I bought a game from the company that produced the game, instead of waiting for the disk I accepted the code to turn the trial into the full version. two or three years later and a half dozen installs, and I wanted to play it again, and found Amazon bought it's publisher, and subsequently it, so they could make their own original games. Imaging trying to tell a company you bought a key to their game from a company that has a different name but is also them and so now they have to honor it because their programming team is the same team who sold me the key in the first place. No prizes for guessing how well that works. I buy it again from Amazon who is now the new copyright owner, it is only available as a download but they promise it will be in my library for future downloads forever even if they remove it from their store, sounds like the xbox360 doesn't, or GoG? Hard drive fails unexpectedly, turns out they lied and I can not redownload the game because they decided to not offer it any more, So I go to eBay and buy a used disk installer made by the original creator/publisher, works like a charm.
With 98 I just had to copy the disk before the original was unreadable as is caused by classic tower optical drives, but I had a favorite PS2 game that had a cracked center spindle getting worse from the springs despite super glue reinforcement, but unscratched, can I just copy it with my pc that doesn't have a spring holder and run the back up as long as both disks are always together in possession of only one owner at a time ust like some of the old Win98 conditions? Nope, have to buy the game again, so two cases are made for twice the smog, and I don't even get a discount for returning the husk like a core charge.(last part is a joke)
I read that American McGee Scrapland has such invasive DRM that it would interfere authentic Scrapland installs, interfere with non-Scrapland programs, slow the computer, and generally act like a Trojan Horse.
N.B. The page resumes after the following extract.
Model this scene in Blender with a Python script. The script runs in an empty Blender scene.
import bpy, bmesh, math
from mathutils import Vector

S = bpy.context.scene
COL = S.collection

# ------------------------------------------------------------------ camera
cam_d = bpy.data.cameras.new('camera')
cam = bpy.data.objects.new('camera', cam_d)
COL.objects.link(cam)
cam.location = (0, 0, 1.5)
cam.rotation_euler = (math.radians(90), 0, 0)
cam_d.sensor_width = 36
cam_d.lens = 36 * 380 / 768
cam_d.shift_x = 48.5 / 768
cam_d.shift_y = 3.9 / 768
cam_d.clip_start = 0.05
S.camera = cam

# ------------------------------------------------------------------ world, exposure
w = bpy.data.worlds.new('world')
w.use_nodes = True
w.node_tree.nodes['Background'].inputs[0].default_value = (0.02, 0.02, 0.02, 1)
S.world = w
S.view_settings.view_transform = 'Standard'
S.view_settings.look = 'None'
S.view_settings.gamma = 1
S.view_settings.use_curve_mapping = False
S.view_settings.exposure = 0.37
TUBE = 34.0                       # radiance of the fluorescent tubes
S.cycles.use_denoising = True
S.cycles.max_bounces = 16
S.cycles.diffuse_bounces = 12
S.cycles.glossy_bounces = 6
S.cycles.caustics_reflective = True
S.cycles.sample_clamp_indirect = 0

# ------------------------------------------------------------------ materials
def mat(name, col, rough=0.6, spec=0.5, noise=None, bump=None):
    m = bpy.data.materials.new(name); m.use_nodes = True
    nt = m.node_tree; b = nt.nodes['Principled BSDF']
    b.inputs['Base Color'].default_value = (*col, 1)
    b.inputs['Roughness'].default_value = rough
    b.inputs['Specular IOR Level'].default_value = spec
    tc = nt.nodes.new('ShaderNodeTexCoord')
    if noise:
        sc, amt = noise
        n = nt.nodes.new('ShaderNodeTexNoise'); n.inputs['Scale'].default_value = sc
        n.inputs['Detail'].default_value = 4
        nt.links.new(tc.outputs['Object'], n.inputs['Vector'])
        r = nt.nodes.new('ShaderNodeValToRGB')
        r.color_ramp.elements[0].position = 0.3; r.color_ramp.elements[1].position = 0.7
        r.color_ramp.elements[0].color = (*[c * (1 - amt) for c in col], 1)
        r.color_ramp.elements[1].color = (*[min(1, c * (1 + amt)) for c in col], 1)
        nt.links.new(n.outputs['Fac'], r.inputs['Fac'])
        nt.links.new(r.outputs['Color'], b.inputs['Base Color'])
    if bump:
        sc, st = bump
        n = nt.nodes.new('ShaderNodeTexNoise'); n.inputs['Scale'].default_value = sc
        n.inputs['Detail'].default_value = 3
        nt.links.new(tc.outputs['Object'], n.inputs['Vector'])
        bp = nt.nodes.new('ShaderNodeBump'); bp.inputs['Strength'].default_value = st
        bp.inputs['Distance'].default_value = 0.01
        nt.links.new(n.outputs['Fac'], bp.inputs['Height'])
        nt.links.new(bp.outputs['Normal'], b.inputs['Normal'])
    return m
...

Copy right isn't new, but the new way it is now enforced has become a new standards, affecting games across most genres and platforms. How much the new corporate legal stances and DRM enforcement types limits the user has changed greatly from windows 98 to present. We "buy" DRM free GoG games like any classic cd game, but we are not allowed to sell them like classic CD's even the ones with the same game. I'm not trying to argue that GoG isn't DRM free(i know its legally complicated), just the effect DRM has had on the market. Consider the simple fact that GoG advertises itself as DRM free as a sign of how important that has be come when it used to be a given with much of Windows 98 and to a diminishing extent XP.